===== Dataset content =====
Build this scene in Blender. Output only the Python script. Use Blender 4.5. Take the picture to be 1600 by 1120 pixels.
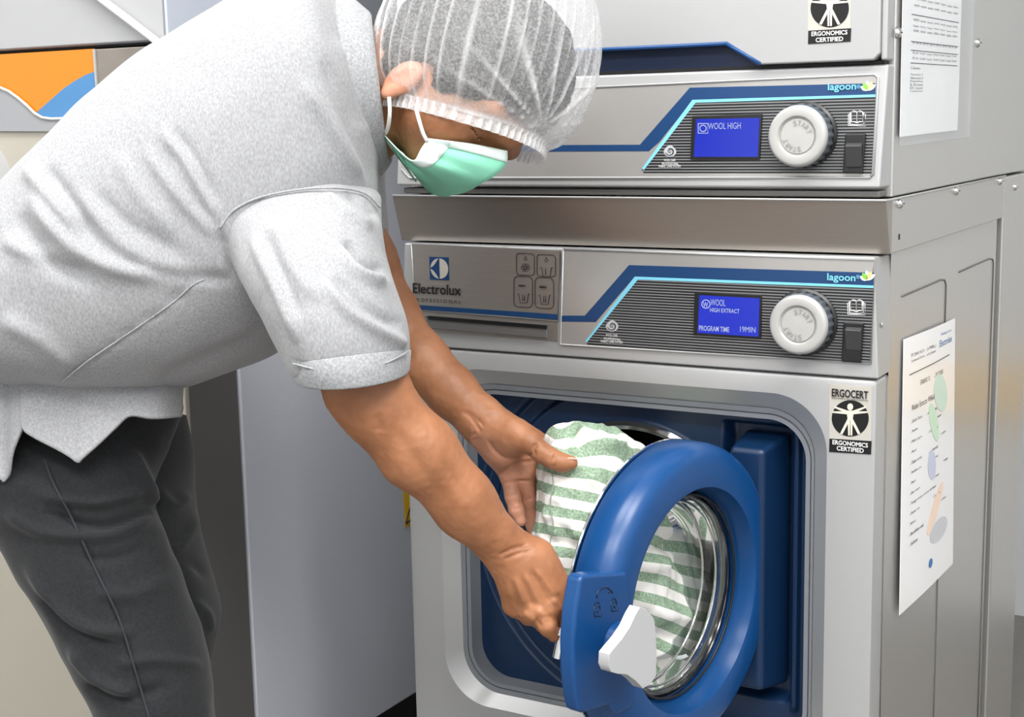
import bpy, bmesh, math, random
import numpy as np
from math import sin, cos, pi, radians, sqrt, atan2
from mathutils import Matrix, Vector, noise as mnoise

for o in list(bpy.data.objects):
    bpy.data.objects.remove(o, do_unlink=True)
COL = bpy.context.scene.collection
SC = bpy.context.scene
random.seed(4)

# ------------------------------------------------------------------ camera
CAM = np.array([1.00668, -1.44614, 0.97392])
FPX = 2235.52
YAW, PITCH, ROLL = radians(30.43596), radians(80.53254), radians(-1.19697)
cam_rot = Matrix.Rotation(YAW, 3, 'Z') @ Matrix.Rotation(PITCH, 3, 'X') @ Matrix.Rotation(ROLL, 3, 'Z')
cd = bpy.data.cameras.new('camera')
cd.sensor_fit = 'HORIZONTAL'
cd.sensor_width = 36.0
cd.lens = 36.0 * FPX / 1600.0
cd.clip_start = 0.05
cam = bpy.data.objects.new('camera', cd)
cam.matrix_world = Matrix.Translation(Vector(CAM)) @ cam_rot.to_4x4()
COL.objects.link(cam)
SC.camera = cam
CM = np.array(cam_rot)

# ------------------------------------------------------------------ world, exposure
wd = bpy.data.worlds.new('world')
SC.world = wd
wd.use_nodes = True
wd.node_tree.nodes['Background'].inputs[0].default_value = (0.9, 0.95, 1.0, 1)
wd.node_tree.nodes['Background'].inputs[1].default_value = 0.6
SC.view_settings.view_transform = 'Standard'
SC.view_settings.look = 'None'
SC.view_settings.gamma = 1.0
SC.view_settings.use_curve_mapping = False
SC.view_settings.exposure = -0.42
LAMP_POWER = 41.0


def ray(px, py):
    return CM @ np.array([(px - 800) / FPX, (560 - py) / FPX, -1.0])


def onY(px, py, Y=0.0):
    d = ray(px, py); return CAM + d * ((Y - CAM[1]) / d[1])


def onX(px, py, X):
    d = ray(px, py); return CAM + d * ((X - CAM[0]) / d[0])


def at(px, py, D):                      # a point seen at (px, py), D metres from the camera plane
    return CAM + ray(px, py) * D


def c2w(q):                             # metric camera frame (right, down, depth) -> world
    q = np.asarray(q, float)
    return CAM + np.stack([q[..., 0], -q[..., 1], -q[..., 2]], -1) @ CM.T


def w2px(P):
    q = (np.asarray(P, float) - CAM) @ CM
    return np.stack([800 + FPX * q[..., 0] / -q[..., 2], 560 - FPX * q[..., 1] / -q[..., 2], -q[..., 2]], -1)


# ------------------------------------------------------------------ materials
def nodes_of(name):
    m = bpy.data.materials.new(name); m.use_nodes = True
    nt = m.node_tree; b = nt.nodes['Principled BSDF']
    return m, nt, b


def lin(c):
    return tuple(((x / 255) / 12.92 if x <= 10 else ((x / 255 + .055) / 1.055) ** 2.4) for x in c)


def mat(name, rgb, rough=.5, metal=0.0, noise=0.0, nscale=40, bump=0.0, bscale=200, stretch=None, **kw):
    m, nt, b = nodes_of(name)
    col = lin(rgb)
    b.inputs['Base Color'].default_value = (*col, 1)
    b.inputs['Roughness'].default_value = rough
    b.inputs['Metallic'].default_value = metal
    for k, v in kw.items():
        b.inputs[k.replace('_', ' ')].default_value = v
    L = nt.links
    tc = nt.nodes.new('ShaderNodeTexCoord')
    mp = nt.nodes.new('ShaderNodeMapping')
    L.new(tc.outputs['Object'], mp.inputs[0])
    if stretch: mp.inputs['Scale'].default_value = stretch
    if noise:
        n = nt.nodes.new('ShaderNodeTexNoise'); n.inputs['Scale'].default_value = nscale; n.inputs['Detail'].default_value = 4
        L.new(mp.outputs[0], n.inputs['Vector'])
        r = nt.nodes.new('ShaderNodeMapRange')
        r.inputs[1].default_value = .3; r.inputs[2].default_value = .7
        r.inputs[3].default_value = 1 - noise; r.inputs[4].default_value = 1 + noise
        L.new(n.outputs[0], r.inputs[0])
        mx = nt.nodes.new('ShaderNodeVectorMath'); mx.operation = 'SCALE'
        mx.inputs[0].default_value = col
        L.new(r.outputs[0], mx.inputs['Scale'])
        L.new(mx.outputs[0], b.inputs['Base Color'])
    if bump:
        n2 = nt.nodes.new('ShaderNodeTexNoise'); n2.inputs['Scale'].default_value = bscale; n2.inputs['Detail'].default_value = 3
        L.new(mp.outputs[0], n2.inputs['Vector'])
        bp = nt.nodes.new('ShaderNodeBump'); bp.inputs['Strength'].default_value = bump; bp.inputs['Distance'].default_value = .002
        L.new(n2.outputs[0], bp.inputs['Height']); L.new(bp.outputs[0], b.inputs['Normal'])
    return m


def emis(name, rgb, s):
    m, nt, b = nodes_of(name)
    b.inputs['Base Color'].default_value = (0, 0, 0, 1)
    b.inputs['Emission Color'].default_value = (*lin(rgb), 1)
    b.inputs['Emission Strength'].default_value = s
    b.inputs['Roughness'].default_value = .25
    return m


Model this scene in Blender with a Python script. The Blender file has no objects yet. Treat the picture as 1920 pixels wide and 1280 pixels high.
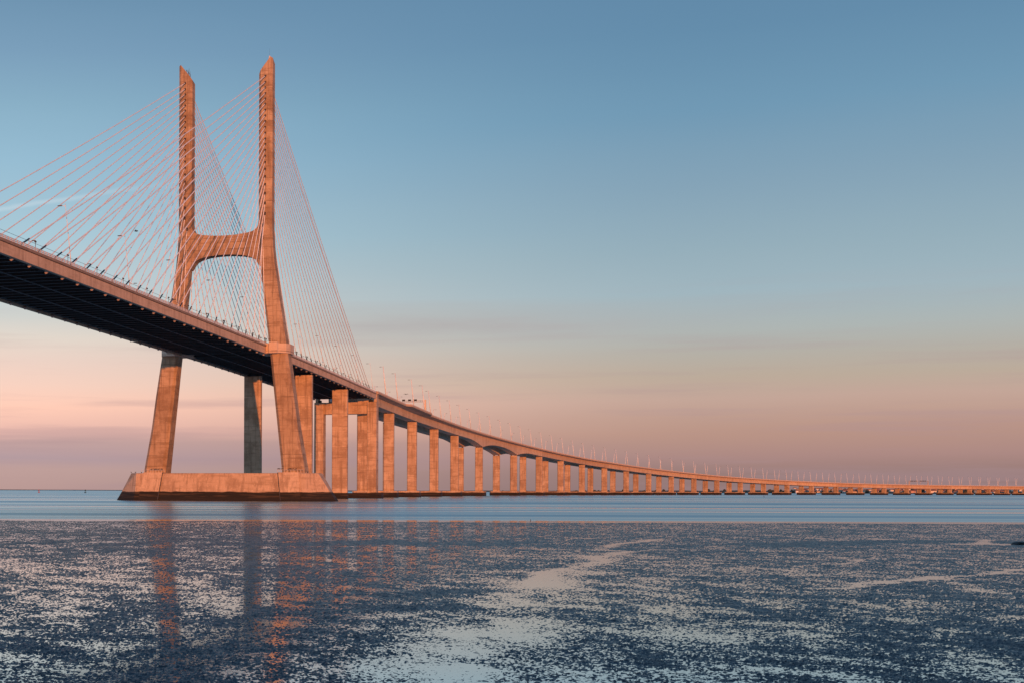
=====
> [Task]:
Skip the pictures and transcribe the rest of the records exactly.

> [Right answer]:
Build this scene in Blender. Output only the Python script. Use Blender 4.5. Take the picture to be 1600 by 1120 pixels.
import bpy, bmesh, math, random
import numpy as np
from math import sin, cos, pi, radians, sqrt, atan2
from mathutils import Matrix, Vector, noise as mnoise

for o in list(bpy.data.objects):
    bpy.data.objects.remove(o, do_unlink=True)
COL = bpy.context.scene.collection
SC = bpy.context.scene
random.seed(4)

# ------------------------------------------------------------------ camera
CAM = np.array([1.00668, -1.44614, 0.97392])
FPX = 2235.52
YAW, PITCH, ROLL = radians(30.43596), radians(80.53254), radians(-1.19697)
cam_rot = Matrix.Rotation(YAW, 3, 'Z') @ Matrix.Rotation(PITCH, 3, 'X') @ Matrix.Rotation(ROLL, 3, 'Z')
cd = bpy.data.cameras.new('camera')
cd.sensor_fit = 'HORIZONTAL'
cd.sensor_width = 36.0
cd.lens = 36.0 * FPX / 1600.0
cd.clip_start = 0.05
cam = bpy.data.objects.new('camera', cd)
cam.matrix_world = Matrix.Translation(Vector(CAM)) @ cam_rot.to_4x4()
COL.objects.link(cam)
SC.camera = cam
CM = np.array(cam_rot)

# ------------------------------------------------------------------ world, exposure
wd = bpy.data.worlds.new('world')
SC.world = wd
wd.use_nodes = True
wd.node_tree.nodes['Background'].inputs[0].default_value = (0.9, 0.95, 1.0, 1)
wd.node_tree.nodes['Background'].inputs[1].default_value = 0.6
SC.view_settings.view_transform = 'Standard'
SC.view_settings.look = 'None'
SC.view_settings.gamma = 1.0
SC.view_settings.use_curve_mapping = False
SC.view_settings.exposure = -0.42
LAMP_POWER = 41.0


def ray(px, py):
    return CM @ np.array([(px - 800) / FPX, (560 - py) / FPX, -1.0])


def onY(px, py, Y=0.0):
    d = ray(px, py); return CAM + d * ((Y - CAM[1]) / d[1])


def onX(px, py, X):
    d = ray(px, py); return CAM + d * ((X - CAM[0]) / d[0])


def at(px, py, D):                      # a point seen at (px, py), D metres from the camera plane
    return CAM + ray(px, py) * D


def c2w(q):                             # metric camera frame (right, down, depth) -> world
    q = np.asarray(q, float)
    return CAM + np.stack([q[..., 0], -q[..., 1], -q[..., 2]], -1) @ CM.T


def w2px(P):
    q = (np.asarray(P, float) - CAM) @ CM
    return np.stack([800 + FPX * q[..., 0] / -q[..., 2], 560 - FPX * q[..., 1] / -q[..., 2], -q[..., 2]], -1)


# ------------------------------------------------------------------ materials
def nodes_of(name):
    m = bpy.data.materials.new(name); m.use_nodes = True
    nt = m.node_tree; b = nt.nodes['Principled BSDF']
    return m, nt, b


def lin(c):
    return tuple(((x / 255) / 12.92 if x <= 10 else ((x / 255 + .055) / 1.055) ** 2.4) for x in c)


def mat(name, rgb, rough=.5, metal=0.0, noise=0.0, nscale=40, bump=0.0, bscale=200, stretch=None, **kw):
    m, nt, b = nodes_of(name)
    col = lin(rgb)
    b.inputs['Base Color'].default_value = (*col, 1)
    b.inputs['Roughness'].default_value = rough
    b.inputs['Metallic'].default_value = metal
    for k, v in kw.items():
        b.inputs[k.replace('_', ' ')].default_value = v
    L = nt.links
    tc = nt.nodes.new('ShaderNodeTexCoord')
    mp = nt.nodes.new('ShaderNodeMapping')
    L.new(tc.outputs['Object'], mp.inputs[0])
    if stretch: mp.inputs['Scale'].default_value = stretch
    if noise:
        n = nt.nodes.new('ShaderNodeTexNoise'); n.inputs['Scale'].default_value = nscale; n.inputs['Detail'].default_value = 4
        L.new(mp.outputs[0], n.inputs['Vector'])
        r = nt.nodes.new('ShaderNodeMapRange')
        r.inputs[1].default_value = .3; r.inputs[2].default_value = .7
        r.inputs[3].default_value = 1 - noise; r.inputs[4].default_value = 1 + noise
        L.new(n.outputs[0], r.inputs[0])
        mx = nt.nodes.new('ShaderNodeVectorMath'); mx.operation = 'SCALE'
        mx.inputs[0].default_value = col
        L.new(r.outputs[0], mx.inputs['Scale'])
        L.new(mx.outputs[0], b.inputs['Base Color'])
    if bump:
        n2 = nt.nodes.new('ShaderNodeTexNoise'); n2.inputs['Scale'].default_value = bscale; n2.inputs['Detail'].default_value = 3
        L.new(mp.outputs[0], n2.inputs['Vector'])
        bp = nt.nodes.new('ShaderNodeBump'); bp.inputs['Strength'].default_value = bump; bp.inputs['Distance'].default_value = .002
        L.new(n2.outputs[0], bp.inputs['Height']); L.new(bp.outputs[0], b.inputs['Normal'])
    return m


def emis(name, rgb, s):
    m, nt, b = nodes_of(name)
    b.inputs['Base Color'].default_value = (0, 0, 0, 1)
    b.inputs['Emission Color'].default_value = (*lin(rgb), 1)
    b.inputs['Emission Strength'].default_value = s
    b.inputs['Roughness'].default_value = .25
    return m


Model this scene in Blender with a Python script. The Blender file has no objects yet. Treat the picture as 1920 pixels wide and 1280 pixels high.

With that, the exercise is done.